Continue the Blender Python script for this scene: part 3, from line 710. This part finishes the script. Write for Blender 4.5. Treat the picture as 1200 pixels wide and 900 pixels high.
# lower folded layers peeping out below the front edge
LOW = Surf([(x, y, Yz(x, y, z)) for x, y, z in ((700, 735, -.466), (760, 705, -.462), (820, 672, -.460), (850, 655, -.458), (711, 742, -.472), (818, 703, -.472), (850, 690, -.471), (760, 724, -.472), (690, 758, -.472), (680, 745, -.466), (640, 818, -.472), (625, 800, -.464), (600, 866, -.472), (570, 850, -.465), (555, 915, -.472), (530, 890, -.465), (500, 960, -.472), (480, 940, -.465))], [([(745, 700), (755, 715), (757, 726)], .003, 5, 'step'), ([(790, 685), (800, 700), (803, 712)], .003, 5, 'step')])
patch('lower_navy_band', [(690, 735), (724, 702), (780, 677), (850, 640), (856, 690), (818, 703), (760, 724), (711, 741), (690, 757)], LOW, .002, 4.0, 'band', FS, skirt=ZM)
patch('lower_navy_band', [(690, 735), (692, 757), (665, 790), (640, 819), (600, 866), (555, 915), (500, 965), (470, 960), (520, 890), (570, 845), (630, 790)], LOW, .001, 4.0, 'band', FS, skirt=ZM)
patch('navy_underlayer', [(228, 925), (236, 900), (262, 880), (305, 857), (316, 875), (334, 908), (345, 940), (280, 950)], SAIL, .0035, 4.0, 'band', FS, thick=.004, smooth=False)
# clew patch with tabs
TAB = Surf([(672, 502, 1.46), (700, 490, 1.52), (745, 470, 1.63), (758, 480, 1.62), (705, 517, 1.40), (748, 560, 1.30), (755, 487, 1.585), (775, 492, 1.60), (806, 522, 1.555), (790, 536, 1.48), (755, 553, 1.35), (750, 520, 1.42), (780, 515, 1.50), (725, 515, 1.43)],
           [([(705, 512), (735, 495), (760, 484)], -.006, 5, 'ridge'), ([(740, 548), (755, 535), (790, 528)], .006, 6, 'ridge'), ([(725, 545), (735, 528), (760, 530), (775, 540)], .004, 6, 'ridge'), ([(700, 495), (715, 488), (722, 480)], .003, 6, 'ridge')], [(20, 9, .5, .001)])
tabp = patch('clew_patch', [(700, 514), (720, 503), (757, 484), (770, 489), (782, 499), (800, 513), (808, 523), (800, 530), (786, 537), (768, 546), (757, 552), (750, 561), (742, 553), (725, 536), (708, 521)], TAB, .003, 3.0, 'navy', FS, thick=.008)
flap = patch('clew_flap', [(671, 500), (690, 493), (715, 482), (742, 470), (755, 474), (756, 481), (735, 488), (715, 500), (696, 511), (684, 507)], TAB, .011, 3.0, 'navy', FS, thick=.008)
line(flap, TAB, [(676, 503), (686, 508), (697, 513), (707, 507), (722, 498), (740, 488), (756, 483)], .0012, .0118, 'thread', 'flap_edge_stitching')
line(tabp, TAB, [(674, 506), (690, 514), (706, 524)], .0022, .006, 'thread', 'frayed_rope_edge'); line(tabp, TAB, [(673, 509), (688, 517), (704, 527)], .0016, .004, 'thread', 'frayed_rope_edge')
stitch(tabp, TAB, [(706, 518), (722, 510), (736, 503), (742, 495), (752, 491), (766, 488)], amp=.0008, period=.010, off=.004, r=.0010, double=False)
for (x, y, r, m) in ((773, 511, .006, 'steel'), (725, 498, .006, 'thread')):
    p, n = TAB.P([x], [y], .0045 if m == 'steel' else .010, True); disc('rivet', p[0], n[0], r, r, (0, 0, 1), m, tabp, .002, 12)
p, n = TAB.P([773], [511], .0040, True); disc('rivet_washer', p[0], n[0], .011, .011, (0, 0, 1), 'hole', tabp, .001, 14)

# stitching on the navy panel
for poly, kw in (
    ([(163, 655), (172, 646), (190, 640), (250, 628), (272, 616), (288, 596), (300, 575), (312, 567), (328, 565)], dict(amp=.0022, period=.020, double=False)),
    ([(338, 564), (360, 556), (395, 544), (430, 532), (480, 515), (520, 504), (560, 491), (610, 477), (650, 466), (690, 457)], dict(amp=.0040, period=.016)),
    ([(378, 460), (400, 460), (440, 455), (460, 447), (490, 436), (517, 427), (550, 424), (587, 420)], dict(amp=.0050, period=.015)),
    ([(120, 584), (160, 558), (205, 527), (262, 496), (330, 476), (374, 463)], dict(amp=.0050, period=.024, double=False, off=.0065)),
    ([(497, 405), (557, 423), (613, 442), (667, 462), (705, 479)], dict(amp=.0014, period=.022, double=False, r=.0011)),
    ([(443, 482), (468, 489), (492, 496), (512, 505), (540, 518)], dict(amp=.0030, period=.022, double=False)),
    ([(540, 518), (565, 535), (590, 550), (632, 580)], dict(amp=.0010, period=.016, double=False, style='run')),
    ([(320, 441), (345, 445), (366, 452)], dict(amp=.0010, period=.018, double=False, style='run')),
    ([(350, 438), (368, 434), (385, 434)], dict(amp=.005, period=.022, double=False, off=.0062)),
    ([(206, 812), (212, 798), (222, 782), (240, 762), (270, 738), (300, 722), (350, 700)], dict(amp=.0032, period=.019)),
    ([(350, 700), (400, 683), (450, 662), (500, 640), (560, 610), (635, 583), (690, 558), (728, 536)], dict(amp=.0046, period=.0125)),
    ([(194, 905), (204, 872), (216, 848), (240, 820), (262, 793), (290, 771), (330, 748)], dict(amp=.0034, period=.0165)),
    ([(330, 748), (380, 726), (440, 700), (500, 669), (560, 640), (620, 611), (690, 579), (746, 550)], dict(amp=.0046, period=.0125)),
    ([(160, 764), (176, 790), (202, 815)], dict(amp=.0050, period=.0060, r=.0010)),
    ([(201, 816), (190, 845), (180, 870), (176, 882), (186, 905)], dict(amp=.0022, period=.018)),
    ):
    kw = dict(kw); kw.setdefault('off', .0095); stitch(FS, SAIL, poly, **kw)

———

Required work.
Write down every line of the data exactly as it appears above.

The answer.
Continue the Blender Python script for this scene: part 3, from line 710. This part finishes the script. Write for Blender 4.5. Treat the picture as 1200 pixels wide and 900 pixels high.
# lower folded layers peeping out below the front edge
LOW = Surf([(x, y, Yz(x, y, z)) for x, y, z in ((700, 735, -.466), (760, 705, -.462), (820, 672, -.460), (850, 655, -.458), (711, 742, -.472), (818, 703, -.472), (850, 690, -.471), (760, 724, -.472), (690, 758, -.472), (680, 745, -.466), (640, 818, -.472), (625, 800, -.464), (600, 866, -.472), (570, 850, -.465), (555, 915, -.472), (530, 890, -.465), (500, 960, -.472), (480, 940, -.465))], [([(745, 700), (755, 715), (757, 726)], .003, 5, 'step'), ([(790, 685), (800, 700), (803, 712)], .003, 5, 'step')])
patch('lower_navy_band', [(690, 735), (724, 702), (780, 677), (850, 640), (856, 690), (818, 703), (760, 724), (711, 741), (690, 757)], LOW, .002, 4.0, 'band', FS, skirt=ZM)
patch('lower_navy_band', [(690, 735), (692, 757), (665, 790), (640, 819), (600, 866), (555, 915), (500, 965), (470, 960), (520, 890), (570, 845), (630, 790)], LOW, .001, 4.0, 'band', FS, skirt=ZM)
patch('navy_underlayer', [(228, 925), (236, 900), (262, 880), (305, 857), (316, 875), (334, 908), (345, 940), (280, 950)], SAIL, .0035, 4.0, 'band', FS, thick=.004, smooth=False)
# clew patch with tabs
TAB = Surf([(672, 502, 1.46), (700, 490, 1.52), (745, 470, 1.63), (758, 480, 1.62), (705, 517, 1.40), (748, 560, 1.30), (755, 487, 1.585), (775, 492, 1.60), (806, 522, 1.555), (790, 536, 1.48), (755, 553, 1.35), (750, 520, 1.42), (780, 515, 1.50), (725, 515, 1.43)],
           [([(705, 512), (735, 495), (760, 484)], -.006, 5, 'ridge'), ([(740, 548), (755, 535), (790, 528)], .006, 6, 'ridge'), ([(725, 545), (735, 528), (760, 530), (775, 540)], .004, 6, 'ridge'), ([(700, 495), (715, 488), (722, 480)], .003, 6, 'ridge')], [(20, 9, .5, .001)])
tabp = patch('clew_patch', [(700, 514), (720, 503), (757, 484), (770, 489), (782, 499), (800, 513), (808, 523), (800, 530), (786, 537), (768, 546), (757, 552), (750, 561), (742, 553), (725, 536), (708, 521)], TAB, .003, 3.0, 'navy', FS, thick=.008)
flap = patch('clew_flap', [(671, 500), (690, 493), (715, 482), (742, 470), (755, 474), (756, 481), (735, 488), (715, 500), (696, 511), (684, 507)], TAB, .011, 3.0, 'navy', FS, thick=.008)
line(flap, TAB, [(676, 503), (686, 508), (697, 513), (707, 507), (722, 498), (740, 488), (756, 483)], .0012, .0118, 'thread', 'flap_edge_stitching')
line(tabp, TAB, [(674, 506), (690, 514), (706, 524)], .0022, .006, 'thread', 'frayed_rope_edge'); line(tabp, TAB, [(673, 509), (688, 517), (704, 527)], .0016, .004, 'thread', 'frayed_rope_edge')
stitch(tabp, TAB, [(706, 518), (722, 510), (736, 503), (742, 495), (752, 491), (766, 488)], amp=.0008, period=.010, off=.004, r=.0010, double=False)
for (x, y, r, m) in ((773, 511, .006, 'steel'), (725, 498, .006, 'thread')):
    p, n = TAB.P([x], [y], .0045 if m == 'steel' else .010, True); disc('rivet', p[0], n[0], r, r, (0, 0, 1), m, tabp, .002, 12)
p, n = TAB.P([773], [511], .0040, True); disc('rivet_washer', p[0], n[0], .011, .011, (0, 0, 1), 'hole', tabp, .001, 14)

# stitching on the navy panel
for poly, kw in (
    ([(163, 655), (172, 646), (190, 640), (250, 628), (272, 616), (288, 596), (300, 575), (312, 567), (328, 565)], dict(amp=.0022, period=.020, double=False)),
    ([(338, 564), (360, 556), (395, 544), (430, 532), (480, 515), (520, 504), (560, 491), (610, 477), (650, 466), (690, 457)], dict(amp=.0040, period=.016)),
    ([(378, 460), (400, 460), (440, 455), (460, 447), (490, 436), (517, 427), (550, 424), (587, 420)], dict(amp=.0050, period=.015)),
    ([(120, 584), (160, 558), (205, 527), (262, 496), (330, 476), (374, 463)], dict(amp=.0050, period=.024, double=False, off=.0065)),
    ([(497, 405), (557, 423), (613, 442), (667, 462), (705, 479)], dict(amp=.0014, period=.022, double=False, r=.0011)),
    ([(443, 482), (468, 489), (492, 496), (512, 505), (540, 518)], dict(amp=.0030, period=.022, double=False)),
    ([(540, 518), (565, 535), (590, 550), (632, 580)], dict(amp=.0010, period=.016, double=False, style='run')),
    ([(320, 441), (345, 445), (366, 452)], dict(amp=.0010, period=.018, double=False, style='run')),
    ([(350, 438), (368, 434), (385, 434)], dict(amp=.005, period=.022, double=False, off=.0062)),
    ([(206, 812), (212, 798), (222, 782), (240, 762), (270, 738), (300, 722), (350, 700)], dict(amp=.0032, period=.019)),
    ([(350, 700), (400, 683), (450, 662), (500, 640), (560, 610), (635, 583), (690, 558), (728, 536)], dict(amp=.0046, period=.0125)),
    ([(194, 905), (204, 872), (216, 848), (240, 820), (262, 793), (290, 771), (330, 748)], dict(amp=.0034, period=.0165)),
    ([(330, 748), (380, 726), (440, 700), (500, 669), (560, 640), (620, 611), (690, 579), (746, 550)], dict(amp=.0046, period=.0125)),
    ([(160, 764), (176, 790), (202, 815)], dict(amp=.0050, period=.0060, r=.0010)),
    ([(201, 816), (190, 845), (180, 870), (176, 882), (186, 905)], dict(amp=.0022, period=.018)),
    ):
    kw = dict(kw); kw.setdefault('off', .0095); stitch(FS, SAIL, poly, **kw)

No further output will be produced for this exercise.